Ça devait être un rassemblement bon enfant pour fêter la fin de la Redadeg, cette course de relais qui traverse la Bretagne pour défendre la langue bretonne. Finalement, les organisateurs préparent, samedi 29 mai après-midi, à Guingamp (Côtes-d’Armor), le défilé d’un cortège de plusieurs milliers de manifestants. « Nous sommes en colère et écœurés. Nous dépensons notre temps et énergie à bricoler pour la survie du breton tandis que certains, à Paris, font tout pour achever notre langue », s’agace Fulup Kere, coprésident de la Redadeg.
Comme à Pau, Bayonne, Perpignan, Bastia et dans des dizaines de villes, le rassemblement breton dénoncera la « défiance jacobine » envers la loi sur la préservation et la promotion des langues régionales. Ce texte porté par le député morbihannais Paul Molac (ex-La République en marche, Libertés et Territoires) a été retoqué par le Conseil constitutionnel, vendredi 21 mai. L’institution a déclaré deux pans majeurs de la loi inconstitutionnels : l’enseignement immersif et l’usage des signes diacritiques comme le tilde (dans le prénom Fañch par exemple) dans les actes de l’état civil.
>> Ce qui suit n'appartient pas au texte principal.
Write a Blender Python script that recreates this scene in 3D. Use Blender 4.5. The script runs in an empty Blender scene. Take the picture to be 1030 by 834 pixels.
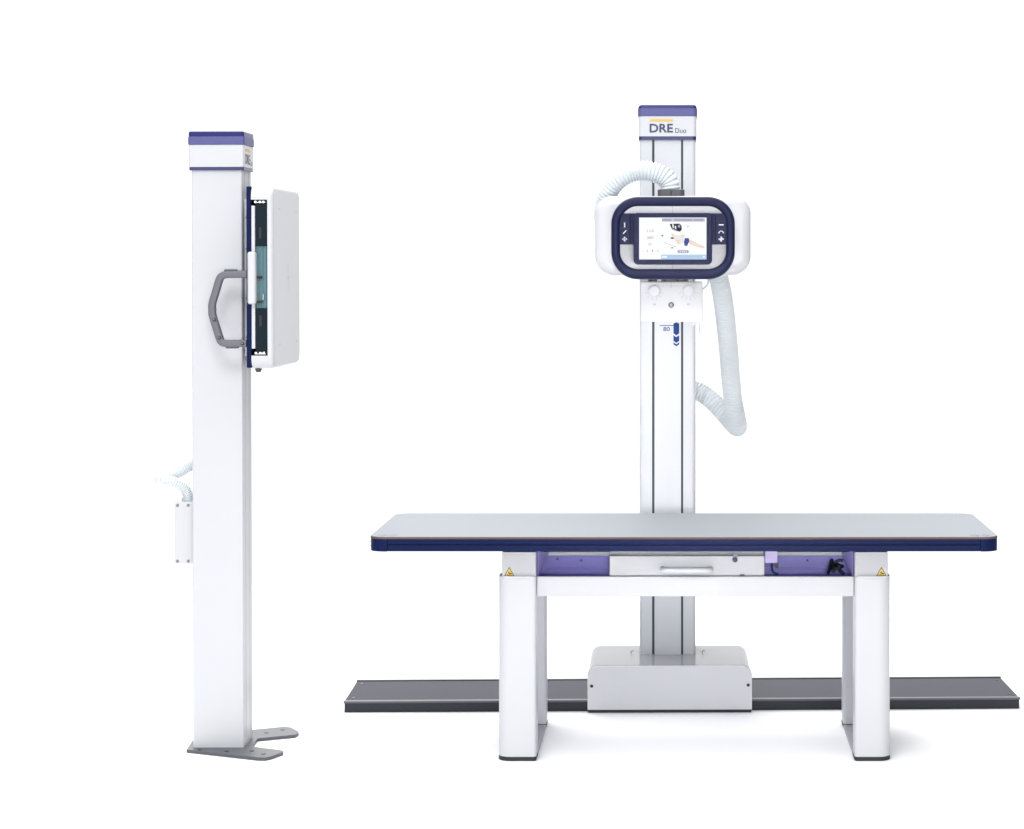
import bpy, bmesh, math, random
from mathutils import Vector, Matrix
random.seed(7)
S = bpy.context.scene
COL = S.collection
PI = math.pi

# ------------------------------------------------------------------ camera
CAM_H, F = 1.75, 2280.0            # eye height in metres, focal length in photo pixels (photo 1030 wide)
cd = bpy.data.cameras.new('camera'); cam = bpy.data.objects.new('camera', cd); COL.objects.link(cam)
cam.location = (0, 0, CAM_H); cam.rotation_euler = (PI/2, 0, 0)
cd.sensor_width = 36; cd.lens = 36*F/1030
cd.shift_x = (515-688)/1030; cd.shift_y = -(417-270)/1030
cd.clip_start = 0.05; cd.clip_end = 200
S.camera = cam

# ------------------------------------------------------------------ world: white studio surround, dimmer to the right and behind the viewer
W = bpy.data.worlds.new('World'); S.world = W; W.use_nodes = True
nt = W.node_tree; nt.nodes.clear()
wo = nt.nodes.new('ShaderNodeOutputWorld'); bg = nt.nodes.new('ShaderNodeBackground')
tc = nt.nodes.new('ShaderNodeTexCoord'); sp = nt.nodes.new('ShaderNodeSeparateXYZ')
nt.links.new(tc.outputs['Generated'], sp.inputs[0])
def wmap(sock, a, b, ya, yb):
    n = nt.nodes.new('ShaderNodeMapRange'); n.interpolation_type = 'SMOOTHSTEP'
    nt.links.new(sock, n.inputs['Value'])
    n.inputs['From Min'].default_value = a; n.inputs['From Max'].default_value = b
    n.inputs['To Min'].default_value = ya; n.inputs['To Max'].default_value = yb
    return n.outputs['Result']
def wmath(op, a, b):
    n = nt.nodes.new('ShaderNodeMath'); n.operation = op
    nt.links.new(a, n.inputs[0]); nt.links.new(b, n.inputs[1])
    return n.outputs[0]
right = wmap(sp.outputs['X'], 0.30, 0.62, 1.0, 0.10)
back = wmap(sp.outputs['Y'], -0.15, 0.45, 0.80, 1.04)
rear = wmap(sp.outputs['Y'], 0.05, 0.40, 0.0, 1.0)
high = wmap(sp.outputs['Z'], 0.15, 0.38, 0.0, 1.9)     # unseen bright band above the background, added to light the floor
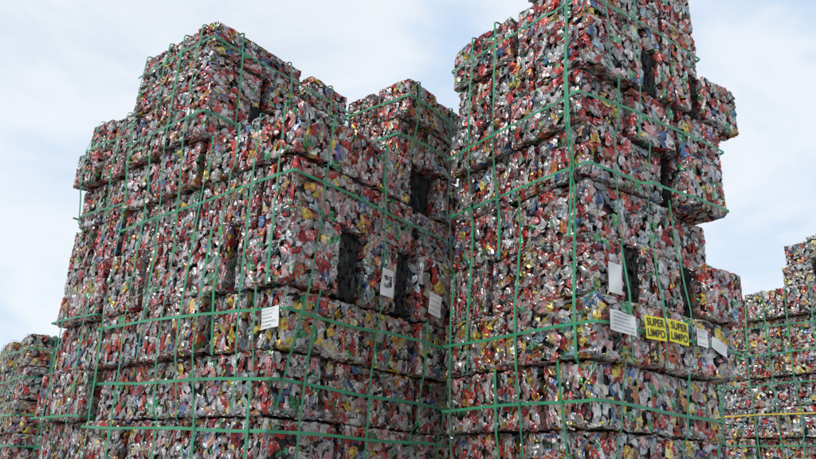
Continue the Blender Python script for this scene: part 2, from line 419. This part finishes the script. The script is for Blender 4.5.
# ------------------------------------------------------------ labels and signs
def sheet(name,st,face,u,z,w,h,mat,rot=0,lines=None,text=None,qr=False):
    d=st.depth(face,u,z,.1,.02) or 0
    nx,nz=8,6
    vs=[];fs=[]
    rg=random.Random(int(u*1000+z*77))
    p1,p2=rg.uniform(0,6),rg.uniform(0,6)
    am=.003 if text else .007
    for j in range(nz+1):
        for i in range(nx+1):
            a=(i/nx-.5)*w; b=(j/nz-.5)*h
            vs.append((a,-am*math.sin(a*22+p1)*math.cos(b*25+p2),b))
    for j in range(nz):
        for i in range(nx):
            q=j*(nx+1)+i; fs.append((q,q+1,q+nx+2,q+nx+1))
    me=bpy.data.meshes.new(name); me.from_pydata(vs,[],fs); me.materials.append(mat)
    for p in me.polygons: p.use_smooth=True
    o=bpy.data.objects.new(name,me); link(o)
    th=st.e.rotation_euler[2]
    if face=='R': loc=Vector((u,d-.03,z)); rz=th
    else: loc=Vector((d-.03,u,z)); rz=th-math.pi/2
    M=Matrix.Translation(st.e.location)@Matrix.Rotation(th,4,'Z')@Matrix.Translation(loc)
    o.location=M.translation; o.rotation_euler=(rg.uniform(-.04,.04),rot,rz)
    ms=bpy.data.meshes.new('print'); pv=[];pf=[]
    def strip(a0,a1,b0,b1):
        i=len(pv); pv.extend([(a0,-.009,b0),(a1,-.009,b0),(a1,-.009,b1),(a0,-.009,b1)]); pf.append((i,i+1,i+2,i+3))
    if lines:
        for i in range(lines):
            b=h*(.36-.72*i/max(1,lines-1)); a=-w*.4; e=w*(.4-.25*rg.random())
            while a<e:
                L=rg.uniform(.012,.03); strip(a,min(a+L,e),b-.002,b+.002); a+=L+.006
    if qr:
        n=9
        for i in range(n):
            for j in range(n):
                if rg.random()<.5:
                    c=w*.07; strip(-w*.32+i*c,-w*.32+(i+.95)*c,h*.02-w*.3+j*c,h*.02-w*.3+(j+.95)*c)
    if pv:
        ms.from_pydata(pv,[],pf); ms.materials.append(M_INK); link(bpy.data.objects.new('print',ms),o)
    if text:
        for i,tx in enumerate(text):
            cu=bpy.data.curves.new('lettering','FONT'); cu.body=tx; cu.size=h*.46; cu.align_x='CENTER'; cu.align_y='CENTER'; cu.offset=.0016
            to=bpy.data.objects.new('tmp',cu); link(to)
            bpy.context.view_layer.update()
            dg=bpy.context.evaluated_depsgraph_get()
            m2=bpy.data.meshes.new_from_object(to.evaluated_get(dg)); bpy.data.objects.remove(to)
            m2.materials.clear(); m2.materials.append(M_INK)
            ob=bpy.data.objects.new('lettering',m2); link(ob,o)
            ob.location=(0,-.0055,h*(.22-.46*i)); ob.rotation_euler=(math.pi/2,0,0)
            wd=max(v.co.x for v in m2.vertices)-min(v.co.x for v in m2.vertices)
            if wd>w*.86: ob.scale=(w*.86/wd,1,1)
    return o
sheet('paper_label',T,'R',.19,2.66,.27,.14,M_PAPER,.05,lines=5)
sheet('yellow_sign',T,'R',.54,2.675,.23,.165,M_YEL,-.04,text=['SUPER','LIMPO'])
sheet('yellow_sign',T,'R',.83,2.69,.23,.165,M_YEL,.03,text=['SUPER','LIMPO'])
sheet('paper_label',T,'R',1.12,2.69,.14,.13,M_PAPER,.05,lines=3)
sheet('paper_label',T,'R',1.38,2.66,.2,.09,M_PAPER,.3)
sheet('paper_label',T,'R',.216,2.99,.14,.22,M_PAPER,.02)
sheet('paper_label',Lk,'R',1.0,3.07,.15,.22,M_PAPER,.0,lines=None,qr=True)
sheet('paper_label',Lk,'R',1.594,3.01,.17,.19,M_PAPER,.12,lines=4)
sheet('paper_label',Lk,'L',.12,2.62,.18,.15,M_PAPER,-.06,lines=5)

# ------------------------------------------------------------ ground
me=bpy.data.meshes.new('ground'); s=600
me.from_pydata([(-s,-s,0),(s,-s,0),(s,s,0),(-s,s,0)],[],[(0,1,2,3)]); me.materials.append(M_GROUND)
link(bpy.data.objects.new('ground',me))

# ------------------------------------------------------------ sky
w=bpy.data.worlds.new('sky'); scene.world=w; w.use_nodes=True
n=w.node_tree.nodes; l=w.node_tree.links; n.clear()
sd=Vector((-.60,-.62,1.0)).normalized()
el=math.asin(sd.z); az=math.atan2(sd.x,sd.y)
out=n.new('ShaderNodeOutputWorld'); sky=n.new('ShaderNodeTexSky'); sky.sky_type='NISHITA'; sky.sun_disc=False
sky.sun_elevation=el; sky.sun_rotation=az
b1=n.new('ShaderNodeBackground'); b1.inputs[1].default_value=.15; l.new(sky.outputs[0],b1.inputs[0])
b2=n.new('ShaderNodeBackground'); b2.inputs[1].default_value=1.12
tc=n.new('ShaderNodeTexCoord'); mp=n.new('ShaderNodeMapping'); mp.inputs['Scale'].default_value=(1,1,1.8); mp.inputs['Location'].default_value=(.9,.1,.2)
l.new(tc.outputs['Generated'],mp.inputs[0])
no=n.new('ShaderNodeTexNoise'); no.inputs['Scale'].default_value=3.0; no.inputs['Detail'].default_value=8; no.inputs['Roughness'].default_value=.52; no.inputs['Distortion'].default_value=.4
l.new(mp.outputs[0],no.inputs['Vector'])
c2=n.new('ShaderNodeValToRGB'); c2.color_ramp.interpolation='EASE'; c2.color_ramp.elements[0].position=.34; c2.color_ramp.elements[0].color=(.56,.70,.87,1); c2.color_ramp.elements[1].position=.55; c2.color_ramp.elements[1].color=(.82,.86,.90,1)
e=c2.color_ramp.elements.new(.70); e.color=(.70,.77,.85,1)
l.new(no.outputs['Fac'],c2.inputs[0]); l.new(c2.outputs[0],b2.inputs[0])
mx=n.new('ShaderNodeMixShader'); mx.inputs[0].default_value=.9; l.new(b1.outputs[0],mx.inputs[1]); l.new(b2.outputs[0],mx.inputs[2]); l.new(mx.outputs[0],out.inputs[0])
su=bpy.data.lights.new('sun','SUN'); su.energy=2.4; su.angle=math.radians(10); su.color=(1,.96,.9)
so=bpy.data.objects.new('sun',su); link(so); so.rotation_euler=sd.to_track_quat('Z','Y').to_euler()

# ------------------------------------------------------------ camera
p=math.radians(19.1); ro=math.radians(2.5)
F=Vector((0,math.cos(p),math.sin(p))); U0=Vector((0,-math.sin(p),math.cos(p))); X=Vector((1,0,0))
Rv=X*math.cos(ro)+U0*math.sin(ro); Uv=-X*math.sin(ro)+U0*math.cos(ro)
cd=bpy.data.cameras.new('camera'); cd.lens=720/816*36; cd.clip_end=3000; cd.clip_start=.05
co=bpy.data.objects.new('camera',cd); link(co)
co.matrix_world=Matrix(((Rv.x,Uv.x,-F.x,0),(Rv.y,Uv.y,-F.y,0),(Rv.z,Uv.z,-F.z,1.6),(0,0,0,1)))
scene.camera=co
La décision agace d’autant plus que le Conseil constitutionnel a été saisi après le vote en seconde lecture à l’Assemblée nationale, le 8 avril, par une soixantaine de parlementaires de la majorité présidentielle encouragés par Jean-Michel Blanquer, ministre de l’éducation nationale. Une « manœuvre d’un état centralisateur » vécue comme un « coup de poignard » par les élus bretons de tout bord et particulièrement pour les « marcheurs ». Une « nouvelle agression » pour les militants.
En Bretagne, l’incompréhension dépasse largement les milieux politique et bretonnant. Dans les tissus culturel, économique, associatif… nombre de Bretons se sentent concernés. « S’attaquer au breton, c’est s’en prendre à la Bretagne. Cet épisode est vécu comme une négation de l’identité bretonne. L’amour de notre région nous unit, tous, dans ces temps où le lien social est en déliquescence », constate Jacques Delanoë, président du conseil d’administration du Stade rennais. Comme de nombreuses entreprises, associations ou institutions, le club de football de la capitale bretonne s’appuie sur des symboles régionaux pour fédérer. Majoritairement non brittophones, les supporteurs rennais siègent, par exemple, dans un stade rebaptisé, en 2015, « Roazhon Park » et écoutent le Bro gozh ma zadoù, l’officieux hymne breton, avant chaque rencontre. Ces marqueurs identitaires sont accueillis comme des évidences par les habitués, tant le sentiment d’appartenance à la région est partagé et assumé dans la péninsule.